‘Typhoon Club’: how Shinji Sōmai redefined the high-school movie

Whenever lists featuring the best high-school movies are published online, it’s almost impossible to avoid mentions of staples like The Breakfast Club and Superbad. American comedies have definitely enjoyed a hold on the subgenre, creating a familiar cultural monopoly that has retained its popularity among global audiences. However, the recognisable comedic currents aren’t everything the high-school movie has to offer, as is evident from the uniquely strange Typhoon Club directed by Japan‘s Shinji Sōmai.

While most fans of Japanese media have come to know absurdly humourous or just weirdly outrageous visions of the high-school experience due to anime, there are far more nuanced explorations that treat the subject with surprising depth. Alongside the likes of Gakuryū Ishii’s August in the Water, Typhoon Club is one such example that challenges our preconceived notions of what a high-school movie really is and what it means to actually “come of age”.
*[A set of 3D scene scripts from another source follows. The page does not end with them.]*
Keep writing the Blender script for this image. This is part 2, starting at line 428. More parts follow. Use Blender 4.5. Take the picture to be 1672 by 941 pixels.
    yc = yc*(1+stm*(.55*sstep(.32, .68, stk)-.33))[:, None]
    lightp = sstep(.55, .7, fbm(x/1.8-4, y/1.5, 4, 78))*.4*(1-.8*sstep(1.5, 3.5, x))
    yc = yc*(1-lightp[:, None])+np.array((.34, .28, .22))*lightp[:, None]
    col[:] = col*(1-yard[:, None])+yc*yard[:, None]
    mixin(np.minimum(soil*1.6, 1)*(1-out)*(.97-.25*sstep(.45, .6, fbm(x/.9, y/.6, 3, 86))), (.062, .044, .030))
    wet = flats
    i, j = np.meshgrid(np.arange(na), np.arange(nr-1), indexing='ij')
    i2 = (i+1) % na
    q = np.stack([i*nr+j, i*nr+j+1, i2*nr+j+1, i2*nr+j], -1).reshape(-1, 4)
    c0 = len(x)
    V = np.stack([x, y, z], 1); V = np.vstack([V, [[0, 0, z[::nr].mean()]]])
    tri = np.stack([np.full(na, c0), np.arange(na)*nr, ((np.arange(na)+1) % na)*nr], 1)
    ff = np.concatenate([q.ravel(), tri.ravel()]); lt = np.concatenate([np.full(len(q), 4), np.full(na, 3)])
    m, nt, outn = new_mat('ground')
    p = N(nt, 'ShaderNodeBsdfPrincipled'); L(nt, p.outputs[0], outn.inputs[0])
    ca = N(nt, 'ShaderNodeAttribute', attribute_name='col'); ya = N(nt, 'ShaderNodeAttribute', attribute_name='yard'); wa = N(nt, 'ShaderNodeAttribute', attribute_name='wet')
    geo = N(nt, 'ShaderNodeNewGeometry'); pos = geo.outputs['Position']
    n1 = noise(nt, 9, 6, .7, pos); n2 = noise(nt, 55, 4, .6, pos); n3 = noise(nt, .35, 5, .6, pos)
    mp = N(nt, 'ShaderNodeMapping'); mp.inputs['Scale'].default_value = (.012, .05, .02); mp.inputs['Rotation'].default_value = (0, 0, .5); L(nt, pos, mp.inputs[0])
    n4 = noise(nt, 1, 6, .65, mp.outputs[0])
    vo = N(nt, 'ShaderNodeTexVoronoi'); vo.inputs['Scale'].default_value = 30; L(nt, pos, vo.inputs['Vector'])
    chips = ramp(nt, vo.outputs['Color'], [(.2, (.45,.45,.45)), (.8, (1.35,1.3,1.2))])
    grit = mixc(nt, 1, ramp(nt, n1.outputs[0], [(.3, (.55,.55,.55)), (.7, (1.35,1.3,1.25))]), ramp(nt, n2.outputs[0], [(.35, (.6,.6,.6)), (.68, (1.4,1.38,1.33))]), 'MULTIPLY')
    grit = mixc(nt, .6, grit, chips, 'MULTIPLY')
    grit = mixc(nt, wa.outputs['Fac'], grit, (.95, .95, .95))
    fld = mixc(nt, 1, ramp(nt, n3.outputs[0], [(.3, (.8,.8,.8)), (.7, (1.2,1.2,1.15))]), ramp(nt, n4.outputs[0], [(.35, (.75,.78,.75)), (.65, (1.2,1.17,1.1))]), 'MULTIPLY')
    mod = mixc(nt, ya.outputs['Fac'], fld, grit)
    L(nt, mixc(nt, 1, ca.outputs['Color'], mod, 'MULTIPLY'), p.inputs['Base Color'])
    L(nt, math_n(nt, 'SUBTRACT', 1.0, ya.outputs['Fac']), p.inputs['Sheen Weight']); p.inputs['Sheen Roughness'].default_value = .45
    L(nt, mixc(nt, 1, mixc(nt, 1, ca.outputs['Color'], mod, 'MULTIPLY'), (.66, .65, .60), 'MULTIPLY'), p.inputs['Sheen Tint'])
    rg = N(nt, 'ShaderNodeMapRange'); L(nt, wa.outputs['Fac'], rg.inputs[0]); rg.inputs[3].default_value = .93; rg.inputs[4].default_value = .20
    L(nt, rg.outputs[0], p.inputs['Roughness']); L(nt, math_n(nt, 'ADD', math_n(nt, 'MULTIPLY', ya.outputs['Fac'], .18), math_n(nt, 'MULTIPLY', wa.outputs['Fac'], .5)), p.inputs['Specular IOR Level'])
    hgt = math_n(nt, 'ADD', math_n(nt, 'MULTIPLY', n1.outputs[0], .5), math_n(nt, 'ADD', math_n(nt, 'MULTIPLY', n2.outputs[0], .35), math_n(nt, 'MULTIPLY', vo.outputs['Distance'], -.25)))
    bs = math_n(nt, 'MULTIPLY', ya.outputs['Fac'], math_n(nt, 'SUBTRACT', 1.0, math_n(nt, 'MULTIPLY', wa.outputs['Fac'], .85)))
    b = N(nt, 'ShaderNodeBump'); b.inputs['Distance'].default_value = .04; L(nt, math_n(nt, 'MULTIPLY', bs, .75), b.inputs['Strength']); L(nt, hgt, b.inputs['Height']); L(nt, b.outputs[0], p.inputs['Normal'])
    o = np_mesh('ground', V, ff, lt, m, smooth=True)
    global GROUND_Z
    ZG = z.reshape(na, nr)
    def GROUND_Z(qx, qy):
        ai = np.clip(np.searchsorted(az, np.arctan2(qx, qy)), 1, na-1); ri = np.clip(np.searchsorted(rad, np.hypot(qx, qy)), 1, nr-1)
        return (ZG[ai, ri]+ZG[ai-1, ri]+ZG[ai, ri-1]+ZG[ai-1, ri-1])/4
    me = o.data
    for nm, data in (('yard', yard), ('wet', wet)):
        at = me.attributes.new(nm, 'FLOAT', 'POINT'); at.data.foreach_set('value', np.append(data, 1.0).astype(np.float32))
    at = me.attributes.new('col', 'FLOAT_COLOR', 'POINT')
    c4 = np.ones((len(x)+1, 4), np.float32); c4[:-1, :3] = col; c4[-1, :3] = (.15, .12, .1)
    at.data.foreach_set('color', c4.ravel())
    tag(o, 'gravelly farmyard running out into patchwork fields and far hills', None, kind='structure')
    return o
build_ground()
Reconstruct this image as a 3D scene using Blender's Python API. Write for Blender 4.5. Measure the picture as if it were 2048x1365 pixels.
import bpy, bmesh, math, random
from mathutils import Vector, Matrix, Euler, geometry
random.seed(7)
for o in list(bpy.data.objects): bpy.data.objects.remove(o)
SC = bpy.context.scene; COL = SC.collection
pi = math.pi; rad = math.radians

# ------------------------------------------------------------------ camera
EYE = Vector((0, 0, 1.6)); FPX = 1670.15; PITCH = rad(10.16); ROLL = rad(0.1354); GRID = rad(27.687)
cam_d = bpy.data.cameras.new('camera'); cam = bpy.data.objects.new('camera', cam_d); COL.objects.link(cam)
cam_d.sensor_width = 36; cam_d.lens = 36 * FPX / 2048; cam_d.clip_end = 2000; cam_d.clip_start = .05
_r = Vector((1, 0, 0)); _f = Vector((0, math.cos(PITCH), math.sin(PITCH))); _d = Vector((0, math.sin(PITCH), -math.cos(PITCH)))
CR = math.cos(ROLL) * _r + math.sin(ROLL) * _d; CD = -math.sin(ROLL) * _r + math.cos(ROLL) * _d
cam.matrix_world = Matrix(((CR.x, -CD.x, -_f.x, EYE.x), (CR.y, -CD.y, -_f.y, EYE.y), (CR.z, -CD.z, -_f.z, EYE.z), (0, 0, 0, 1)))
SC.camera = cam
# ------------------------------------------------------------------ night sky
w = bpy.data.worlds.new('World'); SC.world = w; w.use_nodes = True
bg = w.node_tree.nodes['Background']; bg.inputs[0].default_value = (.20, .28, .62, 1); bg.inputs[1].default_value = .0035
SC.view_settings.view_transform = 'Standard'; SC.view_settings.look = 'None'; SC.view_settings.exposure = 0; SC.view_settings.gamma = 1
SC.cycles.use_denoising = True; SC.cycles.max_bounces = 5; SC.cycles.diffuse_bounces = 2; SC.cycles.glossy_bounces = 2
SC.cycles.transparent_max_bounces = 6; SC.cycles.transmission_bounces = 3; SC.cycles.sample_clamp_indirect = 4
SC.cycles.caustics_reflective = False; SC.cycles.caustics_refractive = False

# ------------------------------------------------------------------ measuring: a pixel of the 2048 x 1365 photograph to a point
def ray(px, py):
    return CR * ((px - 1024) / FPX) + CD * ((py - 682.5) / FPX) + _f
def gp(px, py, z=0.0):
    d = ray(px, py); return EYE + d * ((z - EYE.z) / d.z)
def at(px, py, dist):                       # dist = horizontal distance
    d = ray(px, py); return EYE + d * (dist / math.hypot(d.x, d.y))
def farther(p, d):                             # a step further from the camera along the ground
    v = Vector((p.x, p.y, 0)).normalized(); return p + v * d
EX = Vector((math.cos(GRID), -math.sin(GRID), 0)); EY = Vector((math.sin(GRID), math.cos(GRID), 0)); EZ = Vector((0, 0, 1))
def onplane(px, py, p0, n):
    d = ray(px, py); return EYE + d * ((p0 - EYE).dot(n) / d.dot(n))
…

Sōmai’s filmography within the context of Japanese cinema during the 1980s is already pretty fascinating, with eccentric works like Sailor Suit and Machine Gun still capturing the attention of cinephiles. However, Typhoon Club manages to stand out from the rest of the entries in the Japanese auteur’s uncompromisingly original body of work.

The premise is quite simple: a handful of young students get trapped inside their school in a rural region due to the titular typhoon. From the very beginning, there’s something ominous about the setting that can’t quite be singled out. Even before the grey clouds start accumulating overhead and the wind starts picking up its pace, the promise of potential annihilation hangs in the air like a prophecy that can’t be articulated, just felt.

Where most high-school comedies and other coming-of-age films focus on character arcs to show how some of the most formative years of our lives result in growth, Sōmai isn’t interested in any of it. Instead, he uses the typhoon to create a domain that is separated from the rest of the adult-inhabited world. The school being battered by the storm is its own universe, with a different logical framework collectively and automatically enforced by the children inside.

When asked about the significance of the typhoon, Koji Enokido, Sōmai’s assistant director, told Ultra Dogme: “Typhoon Club was a story that was very important to him because it was about how people react when faced with a natural phenomena, a typhoon—the excitement one feels, the actions that are elicited from it. Of course, now with climate change, a typhoon can be a disastrous thing, but at that time, it was something that could be exciting as a kid.”

It’s true that younger generations who have grown up under the shadow of environmental collapse will find it difficult to watch Typhoon Club without being affected by climate anxiety. However, even without that layer of subjectivity, the 1985 film isn’t as innocent as Enokido makes it sound from his description of the storm’s impact on the children’s psychological registers.

Even though time comes to a standstill during the typhoon that appears seemingly endless at one point, it paradoxically transforms the children into adult citizens of their realm, capable of violence and destruction. The most chilling example of this is a scene where a young boy hunts down a girl who is also stuck inside the school like a possessed sexual predator, almost channelling the rage and insanity of Jack Nicholson in The Shining.

As the rain brings life to the vegetation surrounding the school, the children are confronted by death as one of their classmates comes to the conclusion that suicide is the only way forward after the storm has passed. Just like him, it is impossible for us to view the world in the same way after the typhoon is over, leaving us permanently marked by its unmistakable apocalyptic energy.